Imbrie and Imbrie: Ice ages: solving the mystery: 1979

Firstly, let me say that this is an excellent book, and I recommend it to anyone interested in the question of ice ages. Now on...

Almost incredibly, this book was cited in support of the notion that an-immenent-ice-age-was-preditcted-in-the-1970s. Did the citer misremember the book? Fail to read it at all? Or deliberately misrepresent it? We may never know...

Too impatient to trouble yourself with reading even carefully chosen extracts? Then read my conclusion.

So: lets look at...

Chapter 16: the coming ice age

Perhaps some people never got past reading the chapter title? ;-)

Lets quote some of the chapter:

Unless there is some fundamental and unforeseen change in the climate system, most scientists who have examined the evidence agree that the world will experience another age of ice. But when? On this question, geologists disagree. Some predict that the present interglacial age will last another 50,000 years. Others, finding that the earth has been cooling for some time, believe that an ice age is already on its way - due within the next few centuries, according to one extreme view.

So: note that there is disagreement, and that the view that it would arrive within a few centuries is characterised as "one extreme view".

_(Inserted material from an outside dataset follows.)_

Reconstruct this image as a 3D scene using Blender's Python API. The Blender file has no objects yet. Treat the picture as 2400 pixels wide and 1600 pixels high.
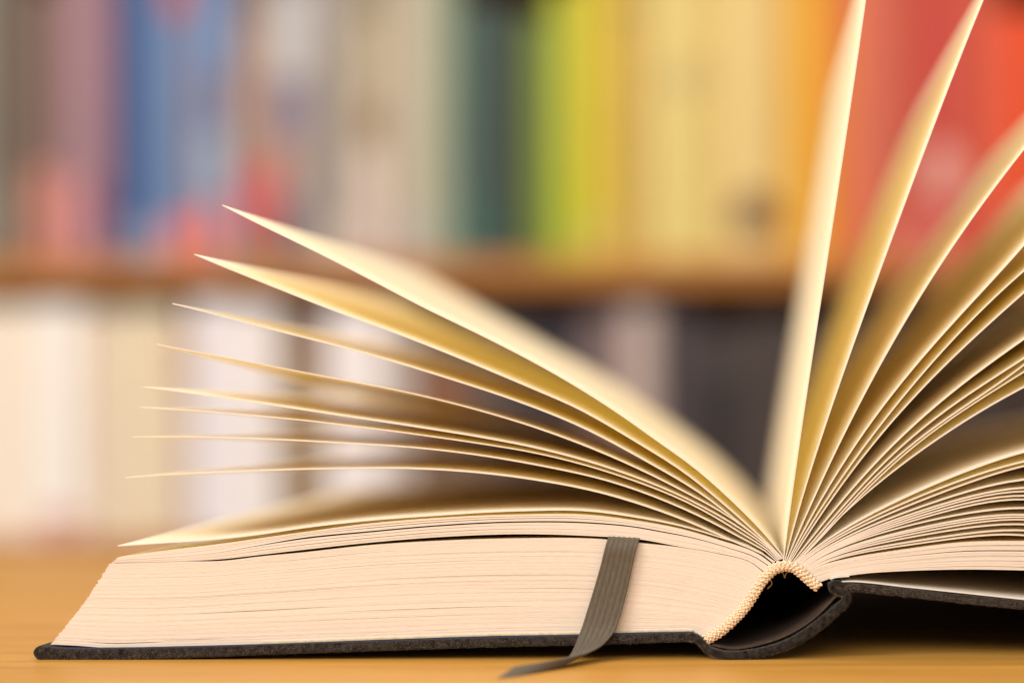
import bpy, bmesh, math, random
from mathutils import Vector, noise
random.seed(7)
S = bpy.context.scene
COL = S.collection

# ------------------------------------------------------------------ camera, world, lights, exposure
# The book stands with its near edge in the plane y = 0, the table top is z = 0.
# Tracing units: 12000 per metre, origin (1176, 1512).
K = 12000.0
CX, CZ, CD = (1690-1176)/K, (1512-1000)/K, 0.30
def P(px, py, y=0.0):
    return Vector(((px-1176)/K, y, (1512-py)/K))

cam_d = bpy.data.cameras.new('camera'); cam = bpy.data.objects.new('camera', cam_d); COL.objects.link(cam)
cam.location = (CX, -CD, CZ); cam.rotation_euler = (math.radians(90), 0, 0)
cam_d.sensor_width = 36; cam_d.lens = 36*CD/(2352/K)
cam_d.shift_x = -514/2352; cam_d.shift_y = 216/2352
cam_d.clip_start = 0.01; cam_d.clip_end = 50
cam_d.dof.use_dof = True; cam_d.dof.focus_distance = CD
cam_d.dof.aperture_fstop = cam_d.lens/1000/0.0150
cam_d.dof.aperture_blades = 0
S.camera = cam

w = bpy.data.worlds.new("World"); S.world = w; w.use_nodes = True
bg = w.node_tree.nodes['Background']; bg.inputs[0].default_value = (1.0, 0.955, 0.90, 1); bg.inputs[1].default_value = 0.74

def area(name, loc, target, size, power, col):
    d = bpy.data.lights.new(name, 'AREA'); d.shape = 'RECTANGLE'; d.size = size[0]; d.size_y = size[1]; d.energy = power; d.color = col
    o = bpy.data.objects.new(name, d); COL.objects.link(o); o.location = loc
    o.rotation_euler = (Vector(target)-Vector(loc)).to_track_quat('-Z', 'Y').to_euler()
    return o
area('window_light', (-1.15, -0.95, 1.05), (0.0, 0.05, 0.05), (0.7, 0.7), 21, (1.0, 0.945, 0.905))
area('room_light', (-0.20, -1.40, 0.90), (0.05, 0.1, 0.05), (1.4, 0.6), 16, (1.0, 0.94, 0.88))
area('bookcase_fill', (0.3, 0.15, 2.2), (0.1, 0.6, 0.0), (1.6, 1.2), 14, (1.0, 0.92, 0.82))  # unseen overhead lamp, added to brighten the bookcase

S.view_settings.view_transform = 'Standard'; S.view_settings.look = 'None'
S.view_settings.exposure = 0.0; S.view_settings.gamma = 1.0
S.cycles.max_bounces = 20; S.cycles.diffuse_bounces = 16; S.cycles.transmission_bounces = 12
S.cycles.use_denoising = True
S.cycles.caustics_reflective = False

# ------------------------------------------------------------------ helpers
def lin(c):
    return tuple(((v/255)/12.92 if v/255 <= 0.04045 else ((v/255+0.055)/1.055)**2.4) for v in c)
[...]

After discussing exactly what an ice age is, I+I put in:

By common agreement, therefore, a Pleistocene interglacial age is defined as any interval of time during which oak and other deciduous trees are widespread in Europe.

Now, how should we attempt to predict future ice ages?

...One approach treats the geological record of cliamte statistically, and uses the known duration of previous interglacials as a basis for estimating the remaining lifespan of the present interglacial... But only insurance companies are satisfied by statistical predictions of this kind.

So: this approach is not recommended by I+I. Continuing...

A more satisfactory way of predicting... is to project current cliamtic trends into the future

I would disagree: this is not a good method of prediction. Ho hum. On...

One such trend is the long-term cooling that began 7000 years ago... If this trend were to continue, global temperatures would reach ice-age levels (6 oC cooler than they are today) some 18,000 years from now... A cooling trend of much shorter duration than 7000 years was first identified by J. Murray Mitchell, Jr in 1963... global climate has been cooling since 1940. Over a 20-year period, he found, the average temperature of the northern hemisphere has fallen about 0.3 oC

Note the uncharacteristically careless use of global (my emphasis) above: they mean NH.

As Mitchell pointed out, however, there is only one thing certain about climatic trends: they can and do reverse themselves. And by the mid 1970s, it was by no means clear that the cooling trend that began in 1940 was continuing... And since no one has yet been able to produce a convincing explanation of Mitchell's trend, those prophets of doom who use such data to predict an early end to the present interglacial age are in danger of repeating the error [of assuming that cycles are trends]

So... without saying anything much about the 7000-y trend, I+I are clearly not convinced by the since-1940s trend. Note that recent (2001) climate model results can explain the cooling trend of those times, mostly from anthropogenic sulphate aerosols from relatively "dirty" fossil fuel consumption (ref: Hadley Centre).

Now, I+I come on to more plausible (physically based techniques):

The astronomical theory of the ice ages provides a basis for forecasting the future climate that avoids the uncertainties inherent in prediction based on trends...

And the result is:

...the cooling trend that began 7000 years ago will continue into the future, and lead to a maximum advance of the glaciers 23,000 years from now

So, there we have it? Not quite...

However, the long-term cooling trend predicted by the astronomical theory will undoubtedly be modified by climatic oscillations of much shorter duration... If Denton and Karlen are correct, the warming efect of the present cycle (which began in 1700) will soon override the cooling effect of the astronomical cycle and cause temperatures to rise for the next 1000 years

So... is that now it? No...

Such is the forecast suggested by present knowledge of natural climatic cycles: 1000 years of warming followed by 22,000 years of cooling. But this forecast does not take into consideration the impact of an "unnatural" agent... Viewed in a geological perspective, it is likely that consumption of the bulk of the worlds known fossil fuel reserves would plunge the planet into a "super-interglacial age", unlike anything experienced in the last million years. Moreover, the effect of carbon dioxide would endure for a thousand yearrs or more after the use of fossil fuels ceased..."

And then goes on to say that once CO2 levels return to "normal", the astronomical cycles would reassert themselves, leading to cooling.

Conclusion

It is clear from the above that I+I regard that the short-term (1000-y) prediction from astonomical cycles is warming; that they expect astronomical cycles to be overwhelmed by CO2 forcing in the near-term; and that CO2 forcing would lead to warming.